_PROBLEM STATEMENT_: Begin at the top of the records below and return each line exactly through the line with "R = math.radians". Skip pictures.

_RAW RECORDS_:
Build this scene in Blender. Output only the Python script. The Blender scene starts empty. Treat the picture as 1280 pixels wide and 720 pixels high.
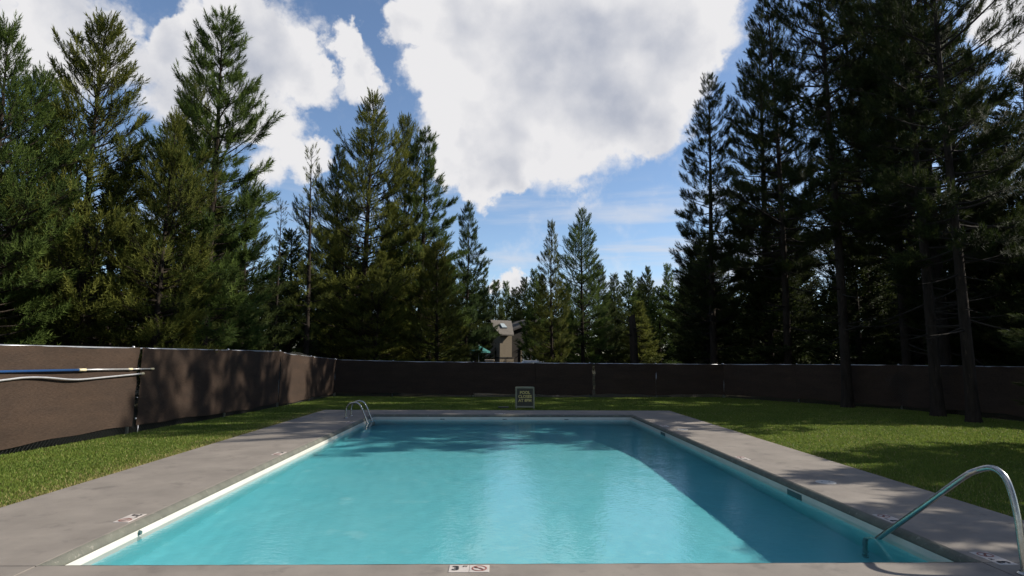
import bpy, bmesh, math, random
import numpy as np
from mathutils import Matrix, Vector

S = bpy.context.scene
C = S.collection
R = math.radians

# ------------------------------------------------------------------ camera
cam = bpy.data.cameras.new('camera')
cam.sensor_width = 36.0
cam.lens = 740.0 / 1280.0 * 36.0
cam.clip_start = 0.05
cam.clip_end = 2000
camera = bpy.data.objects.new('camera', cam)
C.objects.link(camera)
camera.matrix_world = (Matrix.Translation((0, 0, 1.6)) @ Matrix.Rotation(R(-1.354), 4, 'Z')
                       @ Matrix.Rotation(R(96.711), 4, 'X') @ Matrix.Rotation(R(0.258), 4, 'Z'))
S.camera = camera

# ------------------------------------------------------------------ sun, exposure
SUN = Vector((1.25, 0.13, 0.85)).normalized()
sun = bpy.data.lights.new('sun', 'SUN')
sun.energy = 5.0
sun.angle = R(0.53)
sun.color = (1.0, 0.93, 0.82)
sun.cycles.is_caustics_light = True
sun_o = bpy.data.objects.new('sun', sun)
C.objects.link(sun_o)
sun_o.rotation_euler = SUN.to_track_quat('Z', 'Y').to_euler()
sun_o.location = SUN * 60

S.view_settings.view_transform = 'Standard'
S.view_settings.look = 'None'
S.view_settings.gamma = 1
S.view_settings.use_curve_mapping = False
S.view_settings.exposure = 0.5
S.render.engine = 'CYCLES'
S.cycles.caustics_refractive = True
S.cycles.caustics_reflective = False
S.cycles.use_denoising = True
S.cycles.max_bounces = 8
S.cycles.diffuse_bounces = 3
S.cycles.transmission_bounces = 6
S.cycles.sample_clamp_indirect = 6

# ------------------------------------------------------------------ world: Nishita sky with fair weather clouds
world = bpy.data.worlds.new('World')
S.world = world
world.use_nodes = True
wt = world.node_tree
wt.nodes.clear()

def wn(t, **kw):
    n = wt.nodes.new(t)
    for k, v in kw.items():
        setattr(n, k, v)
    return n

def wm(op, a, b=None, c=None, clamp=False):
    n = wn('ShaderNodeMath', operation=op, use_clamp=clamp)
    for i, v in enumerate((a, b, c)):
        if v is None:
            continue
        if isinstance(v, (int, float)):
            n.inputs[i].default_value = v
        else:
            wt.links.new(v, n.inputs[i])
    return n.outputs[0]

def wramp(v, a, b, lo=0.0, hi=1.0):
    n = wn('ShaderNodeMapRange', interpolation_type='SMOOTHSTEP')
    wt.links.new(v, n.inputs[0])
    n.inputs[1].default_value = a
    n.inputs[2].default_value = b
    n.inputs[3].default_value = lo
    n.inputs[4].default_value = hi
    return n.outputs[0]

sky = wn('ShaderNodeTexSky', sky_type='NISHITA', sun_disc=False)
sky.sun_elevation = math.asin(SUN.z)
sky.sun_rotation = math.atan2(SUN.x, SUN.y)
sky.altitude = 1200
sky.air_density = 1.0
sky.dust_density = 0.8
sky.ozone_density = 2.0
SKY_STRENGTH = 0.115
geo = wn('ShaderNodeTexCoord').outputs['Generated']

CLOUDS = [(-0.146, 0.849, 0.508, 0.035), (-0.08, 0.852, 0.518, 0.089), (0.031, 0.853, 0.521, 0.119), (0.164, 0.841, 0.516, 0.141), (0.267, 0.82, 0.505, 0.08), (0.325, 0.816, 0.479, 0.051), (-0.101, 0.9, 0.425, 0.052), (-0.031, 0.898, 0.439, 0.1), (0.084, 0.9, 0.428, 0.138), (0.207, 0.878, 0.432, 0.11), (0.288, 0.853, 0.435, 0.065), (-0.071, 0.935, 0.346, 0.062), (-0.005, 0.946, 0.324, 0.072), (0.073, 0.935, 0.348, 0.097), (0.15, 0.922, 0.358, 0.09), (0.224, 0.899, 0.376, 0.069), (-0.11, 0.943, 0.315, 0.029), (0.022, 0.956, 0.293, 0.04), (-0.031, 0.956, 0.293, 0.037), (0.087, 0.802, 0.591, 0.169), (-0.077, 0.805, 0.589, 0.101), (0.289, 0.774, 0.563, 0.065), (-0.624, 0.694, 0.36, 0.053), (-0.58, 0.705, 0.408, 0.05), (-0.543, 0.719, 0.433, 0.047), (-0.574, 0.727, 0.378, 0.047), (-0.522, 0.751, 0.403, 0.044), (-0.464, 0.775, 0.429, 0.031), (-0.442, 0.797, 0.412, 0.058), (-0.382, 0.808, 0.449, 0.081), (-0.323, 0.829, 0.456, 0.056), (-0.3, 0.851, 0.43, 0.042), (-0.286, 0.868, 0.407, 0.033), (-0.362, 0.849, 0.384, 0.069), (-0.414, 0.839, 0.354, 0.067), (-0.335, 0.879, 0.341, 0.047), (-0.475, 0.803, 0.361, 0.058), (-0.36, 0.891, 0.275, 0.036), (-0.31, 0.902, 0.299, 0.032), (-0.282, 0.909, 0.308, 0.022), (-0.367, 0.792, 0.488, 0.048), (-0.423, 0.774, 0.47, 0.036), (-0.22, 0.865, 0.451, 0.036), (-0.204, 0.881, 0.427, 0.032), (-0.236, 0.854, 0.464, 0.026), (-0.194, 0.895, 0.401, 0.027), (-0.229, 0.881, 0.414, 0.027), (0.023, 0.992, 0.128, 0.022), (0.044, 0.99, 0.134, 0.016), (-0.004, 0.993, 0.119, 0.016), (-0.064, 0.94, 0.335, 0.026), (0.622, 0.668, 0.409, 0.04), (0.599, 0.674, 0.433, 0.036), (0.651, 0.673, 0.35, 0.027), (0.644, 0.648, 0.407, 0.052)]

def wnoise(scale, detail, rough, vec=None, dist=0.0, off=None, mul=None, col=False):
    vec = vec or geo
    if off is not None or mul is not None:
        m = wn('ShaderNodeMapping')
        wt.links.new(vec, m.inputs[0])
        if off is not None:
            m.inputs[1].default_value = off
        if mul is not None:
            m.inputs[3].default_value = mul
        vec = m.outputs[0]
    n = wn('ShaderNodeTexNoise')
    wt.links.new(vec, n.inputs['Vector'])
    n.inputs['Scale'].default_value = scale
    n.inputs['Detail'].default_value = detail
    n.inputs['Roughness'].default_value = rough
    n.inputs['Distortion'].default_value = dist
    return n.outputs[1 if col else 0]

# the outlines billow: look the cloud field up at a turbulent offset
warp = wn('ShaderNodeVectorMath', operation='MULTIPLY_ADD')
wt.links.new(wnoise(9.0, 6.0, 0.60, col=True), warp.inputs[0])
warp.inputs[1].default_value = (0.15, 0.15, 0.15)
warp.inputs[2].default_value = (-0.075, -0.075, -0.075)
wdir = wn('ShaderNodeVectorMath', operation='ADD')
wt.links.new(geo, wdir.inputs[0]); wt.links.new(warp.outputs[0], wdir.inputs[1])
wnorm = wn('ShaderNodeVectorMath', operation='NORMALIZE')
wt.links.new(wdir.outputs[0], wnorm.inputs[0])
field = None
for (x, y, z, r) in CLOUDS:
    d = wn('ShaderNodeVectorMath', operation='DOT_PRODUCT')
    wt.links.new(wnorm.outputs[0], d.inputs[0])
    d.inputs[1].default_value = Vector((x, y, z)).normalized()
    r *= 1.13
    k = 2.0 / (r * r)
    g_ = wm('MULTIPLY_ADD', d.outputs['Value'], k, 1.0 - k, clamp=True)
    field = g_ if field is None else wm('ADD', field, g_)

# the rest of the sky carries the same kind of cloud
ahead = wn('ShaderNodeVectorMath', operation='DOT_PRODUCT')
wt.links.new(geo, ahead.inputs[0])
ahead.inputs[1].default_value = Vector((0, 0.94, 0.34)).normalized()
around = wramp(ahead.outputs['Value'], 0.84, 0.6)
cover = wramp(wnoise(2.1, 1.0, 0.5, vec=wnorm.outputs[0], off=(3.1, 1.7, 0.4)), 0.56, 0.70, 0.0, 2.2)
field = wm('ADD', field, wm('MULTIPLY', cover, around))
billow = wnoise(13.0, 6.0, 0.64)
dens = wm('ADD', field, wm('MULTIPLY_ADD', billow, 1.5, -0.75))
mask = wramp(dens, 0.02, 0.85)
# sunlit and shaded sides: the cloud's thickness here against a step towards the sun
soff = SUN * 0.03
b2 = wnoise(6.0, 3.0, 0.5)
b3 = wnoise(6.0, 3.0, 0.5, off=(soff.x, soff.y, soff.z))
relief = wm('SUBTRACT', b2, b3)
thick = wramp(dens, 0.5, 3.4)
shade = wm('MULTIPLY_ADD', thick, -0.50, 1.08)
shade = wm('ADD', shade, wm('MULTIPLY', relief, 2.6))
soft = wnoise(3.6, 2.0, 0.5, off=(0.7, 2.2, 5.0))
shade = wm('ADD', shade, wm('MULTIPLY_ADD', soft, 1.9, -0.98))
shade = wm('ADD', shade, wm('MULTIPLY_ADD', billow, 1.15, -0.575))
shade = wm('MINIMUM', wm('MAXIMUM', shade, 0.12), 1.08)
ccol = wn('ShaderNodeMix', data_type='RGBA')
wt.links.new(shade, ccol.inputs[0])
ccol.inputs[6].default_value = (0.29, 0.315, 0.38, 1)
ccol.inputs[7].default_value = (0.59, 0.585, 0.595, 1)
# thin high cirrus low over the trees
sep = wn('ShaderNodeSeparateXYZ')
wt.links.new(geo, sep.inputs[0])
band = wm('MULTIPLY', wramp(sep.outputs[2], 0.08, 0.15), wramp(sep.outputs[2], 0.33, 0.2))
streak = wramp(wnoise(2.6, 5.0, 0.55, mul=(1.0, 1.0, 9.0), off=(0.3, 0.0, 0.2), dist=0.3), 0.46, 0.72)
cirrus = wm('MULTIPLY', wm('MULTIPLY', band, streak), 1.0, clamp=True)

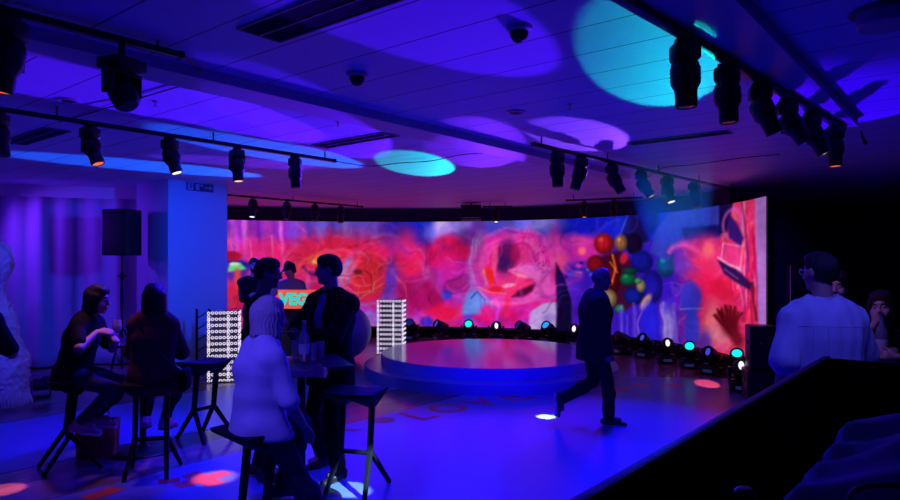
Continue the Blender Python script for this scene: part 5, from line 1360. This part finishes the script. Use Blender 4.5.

_EXPECTED OUTPUT_:
Build this scene in Blender. Output only the Python script. The Blender scene starts empty. Treat the picture as 1280 pixels wide and 720 pixels high.
import bpy, bmesh, math, random
import numpy as np
from mathutils import Matrix, Vector

S = bpy.context.scene
C = S.collection
R = math.radians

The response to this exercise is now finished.